REPUBLIKA.CO.ID, NUSA DUA -- Satuan Kerja Khusus Pelaksana Kegiatan Usaha Hulu Minyak dan Gas Bumi (SKK Migas) mencatat 28 kesepakatan komersial yang diteken pada pertemuan industri hulu minyak dan gas 2022 di Nusa Dua, Bali, berpotensi meraup pendapatan sekitar 2,3 miliar dolar AS.
"Potensi penerimaan mencapai 2,3 miliar dolar AS," kata Kepala SKK Migas Dwi Soetjipto di sela Konvensi Internasional III Industri Hulu Minyak dan Gas (IOG) 2022 di Nusa Dua, Bali, Jumat (25/11/2022).
Kesepakatan tersebut meliputi 10 dokumen mengenai Prosedur Election Not To Take in Kind (ENTIK). ENTIK merupakan perjanjian yang mengatur tugas dan tanggung jawab antara SKK Migas dan Kontraktor Kontrak Kerja Sama (KKKS) sebagai penjual minyak mentah dan kondensat bagian negara.
Selain itu, ada 18 dokumen perjanjian jual beli gas bumi (PJBG), amandemen PJBG, heads of agreement (HoA), nota kesepahaman (MoU) untuk gas pipa, LNG, dan LPG.
Dari 28 perjanjian tersebut diperkirakan berpotensi menghasilkan lifting (penjualan) minyak dan kondensat sebesar 265 ribu barel minyak per hari serta perkiraan total lifting gas bumi sebesar 390 miliar british thermal unit (TBTU) dengan rentang durasi kontrak dua hingga 11 tahun.

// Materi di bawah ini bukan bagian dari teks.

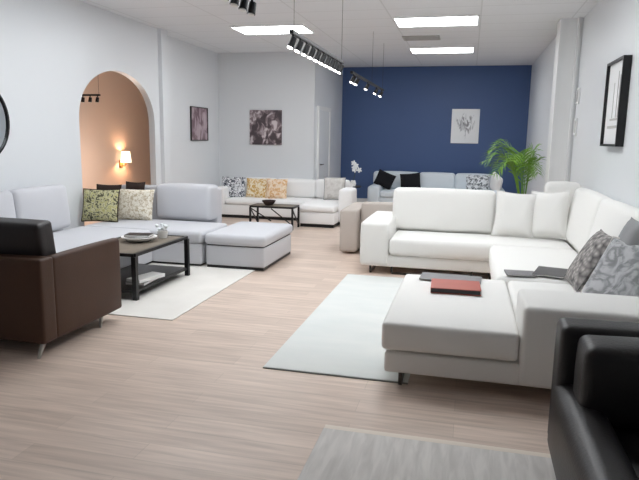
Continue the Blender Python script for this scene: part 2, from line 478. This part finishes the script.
# ------------------------------------------------------------------ wall things
# mirror
t = thing('round_mirror', 'round black framed wall mirror cut by the left edge of the photo', 'mirror', (XL, 5.19, 1.665))
bm = B(); n = 40; r0, r1 = .395, .415
ring = [[], [], [], []]
for k in range(n):
    a = 2*PI*k/n
    for i, (r, x) in enumerate(((r0, .003), (r0, .035), (r1, .035), (r1, .003))):
        ring[i].append(bm.verts.new((x, r*math.cos(a), r*math.sin(a))))
for k in range(n):
    for i in range(4):
        bm.faces.new([ring[i][k], ring[i][(k+1) % n], ring[(i+1) % 4][(k+1) % n], ring[(i+1) % 4][k]])
obj('frame', bm, M['black_metal'], t, local=True)
bm = B(); bmesh.ops.create_cone(bm, cap_ends=True, segments=40, radius1=r0, radius2=r0, depth=.012)
tm(bm, bm.verts, Matrix.Translation((.012, 0, 0)) @ Matrix.Rotation(PI/2, 4, 'Y'))
obj('mirror_glass', bm, M['glass'], t, local=True)

def picture(name, label, cat, loc, w, h, depth, axis, art, frame=None, fw=.02):
    """axis 'y': hangs on a wall facing -y; '+x' / '-x': on a side wall"""
    t = thing(name, label, cat, loc)
    R = {'y': Matrix(), '+x': Matrix.Rotation(PI/2, 4, 'Z'), '-x': Matrix.Rotation(-PI/2, 4, 'Z')}[axis]
    if frame is None:
        obj('canvas', rbox(B(), -w/2, w/2, -depth, -.0002, -h/2, h/2, .006, 2, mtx=None), art, t, local=True)
    else:
        bm = B()
        for a in ((-w/2, w/2, -h/2, -h/2+fw), (-w/2, w/2, h/2-fw, h/2), (-w/2, -w/2+fw, -h/2+fw, h/2-fw), (w/2-fw, w/2, -h/2+fw, h/2-fw)):
            box(bm, a[0], a[1], -depth, -.003, a[2], a[3])
        obj('frame', bm, frame, t, sm=False, local=True)
        obj('print', box(B(), -w/2+fw, w/2-fw, -depth*.6, -.004, -h/2+fw, h/2-fw), art, t, sm=False, local=True)
    t.rotation_euler = R.to_euler()
    return t
picture('canvas_print', 'square brown street scene print on the white rear wall', 'picture', (-4.03, YB, 1.735), .68, .69, .03, 'y', M['print_house'])
picture('canvas_print', 'narrow looking rose brown print on the far left wall', 'picture', (XLF, 10.78, 1.77), .74, .63, .03, '+x', M['print_rose'], M['dark_steel'], .015)
picture('canvas_print', 'white canvas with a grey flower sketch on the navy wall', 'picture', (-.125, YBL, 1.858), .62, .775, .035, 'y', M['sketch'])
t = picture('shadow_box_picture', 'deep black box frame with white mat on the right wall', 'picture', (XR, 6.55, 1.925), .70, .83, .075, '-x', M['mat_board'], M['black_metal'], .022)
bm = B()
for a in ((-.12, .30, -.165, -.145), (-.2, .30, -.24, -.215), (.10, .115, -.14, .30), (.18, .19, -.14, .26), (-.05, -.04, -.14, .2)):
    box(bm, a[0], a[1], -.05, -.045, a[2], a[3])
obj('skyline_drawing', bm, M['vent'], t, sm=False, local=True)
t = picture('small_picture', 'tiny dark framed picture beside the column on the right wall', 'picture', (XR, 8.93, 2.16), .17, .21, .025, '-x', M['grey_paper'], M['trim'], .025)
t = picture('small_picture', 'tiny pale grey framed picture below the dark one by the column', 'picture', (XR, 8.93, 1.75), .17, .22, .025, '-x', M['vent'], M['trim'], .025)

# lamp and console behind the arch
t = thing('wall_lamp', 'small glowing wall lamp seen through the arch', 'lamp', (-6.9, 11.0, .98))
obj('mount', rbox(B(), 0, .03, -.05, .05, -.10, .06, .01, 2), M['brass'], t, local=True)
obj('lamp_arm', tube(B(), [(.025, 0, -.05), (.10, 0, -.06), (.13, 0, -.02), (.13, 0, .03)], .01, 8), M['brass'], t, local=True)
obj('lamp_shade', lathe(B(), [(.11, -.02), (.085, .20), (.08, .20), (.105, -.02), (.11, -.02)], (.13, 0, .03)), M['shade'], t, local=True)
def pt(name, loc, power, col, rad=.06):
    l = bpy.data.lights.new(name, 'POINT'); l.energy = power; l.color = col; l.shadow_soft_size = rad
    o = bpy.data.objects.new(name, l); C.objects.link(o); o.location = loc; return o
pt('lamp_bulb', (-6.77, 11.0, 1.10), 16, (1, .76, .54), .1)
pt('warm_room_fill', (-5.9, 9.6, 1.0), 40, (1, .84, .72), .3)  # added fill light without a fixture, brightens the room beyond the arch

# ------------------------------------------------------------------ rugs
def rug(name, label, x0, x1, y0, y1, m, edge=None, ew=.02, z=.010):
    t = thing(name, label, 'rug', ((x0+x1)/2, (y0+y1)/2, 0))
    obj('pile', RB(x0, x1, y0, y1, .0005, z, .004, 6), m, t)
    if edge:
        for a in ((x0, x1, y0-ew, y0), (x0, x1, y1, y1+ew)):
            obj('binding', RB(*a, .0005, z*.8, .003, 1), edge, t)
    return t
rug('area_rug', 'large pale mint rug under the ivory sectional', -1.28, -.30, 3.68, 6.62, M['rug_mint'], M['rug_edge'], .014)
rug('area_rug', 'grey streaked rug with cream edge at the bottom of the photo', -.68, 1.3, .6, 2.94, M['rug_grey'], M['fringe'], .045)
rug('area_rug', 'cream rug under the left coffee table', -4.1, -2.36, 4.46, 6.9, M['rug_cream'])

# ------------------------------------------------------------------ ivory sectional on the right
t = thing('sectional_sofa', 'large ivory L shaped sectional with chaise along the right wall', 'sofa', (.3, 5.6, 0))
wf = M['white_fab']
bm = RB(-.45, 1.37, 3.6, 5.0, .095, .232, .02, 2); rbox(bm, .30, 1.37, 5.0, 6.76, .095, .232, .02, 2); rbox(bm, -1.16, 1.37, 6.76, 7.9, .095, .232, .02, 2)
obj('base', bm, wf, t)
obj('chaise_cushion', RB(-.47, .35, 3.585, 5.02, .246, .425, .028, 6, (.012, .012, .014)), wf, t)
obj('seat_cushion', RB(.36, 1.14, 4.08, 5.02, .24, .43, .04, 5, (.0, .01, .012)), wf, t)
obj('seat_cushion', RB(.27, 1.14, 5.03, 6.62, .235, .445, .05, 6, (.012, .012, .015)), wf, t)
obj('seat_cushion', RB(-.83, 1.14, 6.72, 7.42, .236, .432, .045, 6, (.0, .014, .015)), wf, t)
obj('arm', RB(.36, 1.37, 3.575, 4.07, .10, .595, .035, 5, (.008, .006, .008)), wf, t)
obj('arm', RB(-1.17, -.84, 6.74, 7.9, .10, .605, .04, 5, (.01, .01, .012)), wf, t)
bm = RB(-.84, 1.37, 7.68, 7.9, .2, .72, .04, 4); rbox(bm, 1.19, 1.375, 4.07, 7.68, .2, .72, .04, 4)
obj('back_frame', bm, wf, t)
obj('back_cushion', RB(-.885, .34, 7.42, 7.68, .435, .945, .05, 6, (.01, .02, .012)), wf, t)
def lean_x(base_x, ang, y0, y1, z0, hh, th, r=.06, puff=(.03, .01, .015)):
    mt = Matrix.Translation((base_x, 0, z0)) @ Matrix.Rotation(ang, 4, 'Y')
    return rbox(B(), 0, th, y0, y1, 0, hh, r, 6, puff, mtx=mt)
obj('back_cushion', lean_x(1.10, .20, 6.10, 7.46, .455, .60, .17), wf, t)
obj('back_cushion', lean_x(1.10, .20, 4.72, 6.08, .455, .60, .17), wf, t)
obj('back_cushion', lean_x(1.10, .20, 4.10, 4.70, .455, .58, .17), wf, t)
obj('corner_cushion', RB(.90, 1.30, 7.50, 7.70, .46, 1.07, .06, 5, (.01, .02, .015)), wf, t)
def sled(p, q, h=.095, w=.022):
    p, q = Vector(p), Vector(q); up = Vector((0, 0, h)); a = Vector((0, 0, .011))
    bm = B(); bar(bm, p+a, q+a, w, .02); bar(bm, p+Vector((0, 0, .021)), p+up, w, w); bar(bm, q+Vector((0, 0, .021)), q+up, w, w)
    return bm
Z1 = .011
for p, q in (((-.345, 3.62, Z1), (-.345, 4.85, Z1)), ((1.25, 3.66, 0), (1.25, 4.8, 0)), ((-1.05, 6.82, 0), (-1.05, 7.84, 0)), ((.3, 6.82, 0), (.3, 7.84, 0)), ((-.8, 6.82, 0), (.1, 6.82, 0))):
    obj('leg', sled(p, q, .097-p[2]), M['dark_steel'], t)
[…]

Penandatanganan kontrak itu, kata dia, tidak hanya menghasilkan pendapatan, tetapi juga untuk mendukung pertumbuhan ekonomi nasional. Dwi menambahkan minyak mentah dan kondensat yang terjual seluruhnya akan disuplai untuk kebutuhan domestik.
Gas yang terjual sebagian akan disuplai ke pabrik pupuk dan petrokimia di Sumatera Selatan dan Sulawesi Tengah, untuk pengembangan industri di Jawa Barat, Jawa Tengah, Jawa Timur, dan Sulawesi Tengah, serta kelistrikan untuk kebutuhan PLN.
LPG dari Sumatera Selatan rencananya seluruhnya akan dipasok untuk kebutuhan dalam negeri."Ini menunjukkan komitmen hulu migas dalam menjaga ketahanan energi nasional," ucap Dwi.
Komersialisasi migas, khususnya gas bumi menjadi salah satu pilar strategis dalam mendukung pencapaian visi jangka panjang SKK Migas dengan target produksi satu juta barel minyak per hari dan gas bumi sebesar 12 miliar kaki kubik per hari (BSCFD) pada 2030.Produksi tersebut akan diprioritaskan untuk pembeli dalam negeri.
Meski begitu, tantangan yang dihadapi adalah penyerapan gas bumi dalam negeri cenderung stagnan.SKK Migas mencatat sejak 2012, secara rata-rata pertumbuhan pemanfaatan gas bumi oleh pembeli dalam negeri mencapai satu persen per tahun.
Pertumbuhan ini lebih rendah dibandingkan pertumbuhan ekonomi nasional yang mencapai lima persen per tahun."Karenaitu perlu ada terobosan dari seluruh pihak untuk meningkatkan kebutuhan pembelian gas bumi di dalam negeri," imbuh Dwi.